Samoan Presbyterian Minister Sends Sons on Missions


He was a Presbyterian Minister who  preached sermons from the Bible to his congregation for over 20 years.

And while he was  a minister, he sent five out of his six sons out on a mission for the Church of Jesus Christ of Latter-day Saints.

The late Faatalimaua “Moapi” Uelese is remembered as a man who didn’t waste his words or his time.

But beneath his quiet demeaner, Moapi lead an extraordinary life.

Born in Fasito’o Uta, Samoa, Moapi was called as a lay preacher for the Presbyterian Church in the 1990s. He gained his ministerial certificate and worked alongside the Reverend in his beloved faith, giving many sermons from the Bible.

He knew the Bible inside and out and lived according to its teachings, said his granddaughter Shaqaila.

“He was a man of very few words but when he spoke there was always some acknowledgement of God. He attended church every Sunday and preached many sermons,” she said.

After moving to New Zealand, his children Roy, Vinnie, Dave, Moapi, Siaosi and Mareta converted to Mormonism. Five out of six went on to serve missions.

His wife Ma Italia Uelese said they allowed their children to join the Church of Jesus Christ of Latter-day Saints because it was “good”.

“Church members don’t smoke and drink so we liked the standards of the Church and saw the difference it made in our children’s lives,” she said.

After their missions, Maopi’s sons served in leadership positions in the Church as Bishops, Stake Presidents and on the High Council.

But minister Moapi was passionate about the Presbyterian faith and refused to convert to Mormonism.

“He was not against the Church in anyway shape or form,” Shaqaila said.

“But he was really stubborn.  When family members asked him and grandma  to get baptized, he would reply, ‘I know the way to the heavens’. Us grandchildren always laugh about it because he was just so headstrong, but his heart softened over time.”

Years later and at the age of 78 years old, Moapi and his wife attended sacrament for the first time in a Latter-day Saint chapel, a few weeks before their son Moapi Junior would pass away.

“They sat at the back row and grandpa had his sunglasses on. Afterwards they asked my dad what he wanted from them before he passed. We thought dad would ask them to be baptized as this has been the family’s greatest desire, but he didn’t, he expressed his love for them and then they left.”

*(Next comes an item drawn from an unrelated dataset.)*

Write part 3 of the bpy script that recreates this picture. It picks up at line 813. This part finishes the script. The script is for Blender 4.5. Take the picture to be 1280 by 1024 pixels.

Prior to the funeral, Maopi had many sleepless nights. He would often dream of his son saying, “I love you dad”.

That left him overwhelmed and anxious, said sister Mareta. 

At his son’s funeral service in Hastings, Moapi felt ‘uneasy’ and left abruptly afterwards.

That evening he met with his children in Auckland and told them “Mum and I are going to be baptized”.

“I think we were all still a bit in shock to be honest,” Shaqaila said.

“I never thought I would live to see the day that he would leave his church to join ours.”

A month after the funeral service, in November 2012 Moapi and his wife Ma Italia Uelese entered the waters of baptism.  Moapi was 78 and his wife was 72.

The next day, Moapi broke the news to his congregation that he was joining the Mormon Church.

“The congregation was surprised and sad because they would miss him. He was the main man who looked after all of them. But they were all understanding because they knew all his children were Mormon,” said daughter Mareta.

And the blessings that have followed after that day have been enormous, said Shaqaila.

 “Whenever I went to visit them, I could feel the Spirit was in their home,” she said.

“It strengthened my testimony to walk in and see him reading the Book of Mormon in Samoan. grandpa would share insights from the Book of Mormon and you could tell he had a testimony of it.”

“Also, when he was baptized he put away the Fa’a Samoa traditions that were against the gospel teachings. At his funeral he requested no Fa’a Samoa. He put the gospel first before his culture and this was huge for him and the family.”

Moapi is the eldest of 11 children - all of which are baptized Mormon. They were later sealed in the temple.

Maopi passed away on the 11th February 2018, surrounded by close friends and family.  

Shaqaila hopes her grandpa will be remembered as a “God fearing man filled with faith.”

 “He left behind a legacy - to always trust in God and the Saviour and be willing to make sacrifices to follow them.

“When grandpa passed away he knew exactly where he was going. He was happy to go. The gospel brought him peace and assurance that when he passed away he’ll be with God and loved ones.

“Never give up hope - miracles happen.”